Reflecting on the semester

May 13, 2017

As I look back on this semester, I realize how much I have learned and how far I still need to go.  In my first post, I admitted that I am not all that into technology, but that I really wanted to learn and stretch myself.  I can definitely say that I have learned and stretched, but I am not satisfied.  I realize now that I need to get out of my comfort zone even more than I have over the past few years.  I need to stop being afraid of new technology and rolling my eyes at all the people (like my brother-in-law) who always want to have the latest technology as soon as it rolls out.  Technology is the wave of the future, not only mine but every one of our patrons, whether I like it or not.  I love that during the course of this class we were told to explore, play with, and become more comfortable with technology.  It is essential for us as librarians to be in the know and comfortable with new technology so that we are willing and able to teach and help our patrons.  It is also imperative for libraries to continue to provide access to technology in order to help bridge the digital divide which still exists today.  Michael Stephens writes a great article called “Always Doesn’t Live Here Anymore.”  In it, he discusses why we need to disengage ourselves from using the expression “we’ve always done it this way.”  This way of thinking hinders growth and new possibilities.  It keeps people from trying out new concepts, new technology, and new ways of doing things.  Being a librarian today is about being creative, exploring new things, and thinking outside the box.  If we rely on “always” doing things the same way we are hurting out patrons and our community.

Jessamyn West talks about knowing our communities and being relevant to them.  This truly resonates with me because our community’s needs should be first and foremost in our minds.  If they need access to the newest technology, we should be doing our best to provide access.  However, if they still just need basic access to technology such as tablets, the internet, and basic digital devices we need to make sure that this area of service is solid for them before embarking on the newest and coolest devices.  Additionally, before jumping into purchasing new technology we need to make sure that there is a solid reason for providing access.  We should be asking what our community could learn from the device, how will it challenge them or enhance their skills, and whether the community is even interested in the device.  Additionally, though, Michael Stephens reminds us that we need to remember to be human.  Even though there is technology there for people to use, such as self-checkout, librarians should be visible at all times and ready to engage in conversation with the patrons.  This human touch is what will keep people coming back to our library.  The idea that someone in the library cares enough to help us, to listen to us, to recommend something to us will always be relevant and essential.
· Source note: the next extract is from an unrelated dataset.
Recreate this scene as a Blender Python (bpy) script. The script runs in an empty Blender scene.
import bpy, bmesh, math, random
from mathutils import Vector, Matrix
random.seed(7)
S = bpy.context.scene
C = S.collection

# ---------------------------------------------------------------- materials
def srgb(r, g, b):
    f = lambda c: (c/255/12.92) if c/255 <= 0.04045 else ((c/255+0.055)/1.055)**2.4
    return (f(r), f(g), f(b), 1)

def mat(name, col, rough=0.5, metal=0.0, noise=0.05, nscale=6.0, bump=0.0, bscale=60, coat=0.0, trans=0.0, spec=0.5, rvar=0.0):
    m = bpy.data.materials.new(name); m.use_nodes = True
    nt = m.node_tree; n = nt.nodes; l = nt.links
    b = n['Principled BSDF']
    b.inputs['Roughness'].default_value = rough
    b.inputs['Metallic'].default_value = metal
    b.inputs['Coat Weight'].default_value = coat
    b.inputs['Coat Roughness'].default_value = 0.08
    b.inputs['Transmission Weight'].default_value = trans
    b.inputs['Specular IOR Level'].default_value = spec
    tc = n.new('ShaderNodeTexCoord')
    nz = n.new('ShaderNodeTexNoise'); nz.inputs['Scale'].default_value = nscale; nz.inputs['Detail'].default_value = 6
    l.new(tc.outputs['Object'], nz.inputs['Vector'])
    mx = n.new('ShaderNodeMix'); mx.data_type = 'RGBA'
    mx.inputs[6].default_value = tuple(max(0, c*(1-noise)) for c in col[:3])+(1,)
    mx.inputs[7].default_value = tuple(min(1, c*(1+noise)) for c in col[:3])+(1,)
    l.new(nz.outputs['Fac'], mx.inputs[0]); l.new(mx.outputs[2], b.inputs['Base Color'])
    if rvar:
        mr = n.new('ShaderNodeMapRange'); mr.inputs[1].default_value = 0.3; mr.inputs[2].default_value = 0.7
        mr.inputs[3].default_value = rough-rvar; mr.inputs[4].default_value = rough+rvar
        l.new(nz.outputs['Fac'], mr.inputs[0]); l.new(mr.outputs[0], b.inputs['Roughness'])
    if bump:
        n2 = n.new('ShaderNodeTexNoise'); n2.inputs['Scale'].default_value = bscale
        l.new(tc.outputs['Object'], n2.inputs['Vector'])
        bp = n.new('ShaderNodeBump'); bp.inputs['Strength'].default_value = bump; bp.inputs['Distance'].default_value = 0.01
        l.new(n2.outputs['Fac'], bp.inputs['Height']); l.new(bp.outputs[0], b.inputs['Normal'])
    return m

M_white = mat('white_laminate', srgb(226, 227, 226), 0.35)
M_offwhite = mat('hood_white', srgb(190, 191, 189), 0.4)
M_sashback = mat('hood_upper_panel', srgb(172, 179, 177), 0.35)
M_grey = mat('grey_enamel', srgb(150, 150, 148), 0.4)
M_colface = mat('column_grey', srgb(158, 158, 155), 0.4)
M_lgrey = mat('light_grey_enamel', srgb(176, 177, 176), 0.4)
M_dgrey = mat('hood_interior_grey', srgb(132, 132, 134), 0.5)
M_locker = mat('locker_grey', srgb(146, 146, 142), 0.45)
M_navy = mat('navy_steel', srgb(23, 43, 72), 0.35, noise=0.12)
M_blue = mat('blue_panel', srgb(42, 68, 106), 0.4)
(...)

There is much to learn.  Technology is constantly changing.  In order to keep up, I definitely need to be doing more exploring, playing, and even messing up (and learning from my mistakes!)


West, J. (n.d.)  21st Century digital divide.  Retrieved from

Images from and

Stephens, M. (2014).  Always doesn’t live here anymore/ Office Hours.  Retrieved from:

Stephens, M. (2014).  Reflective Practice/ Office Hours.  Retrieved from:


One Response to “Reflecting on the semester”

  1. Profile photo of Jennette C said

    Hi Gina,
    Great post! I definitely love the idea of being allowed to “mess up”, that’s how we learn! I also appreciated that you included the concept of “the human touch” which is so important in a library, especially because of the diversity of patrons, everyone is treated with compassion, respect, and empathy.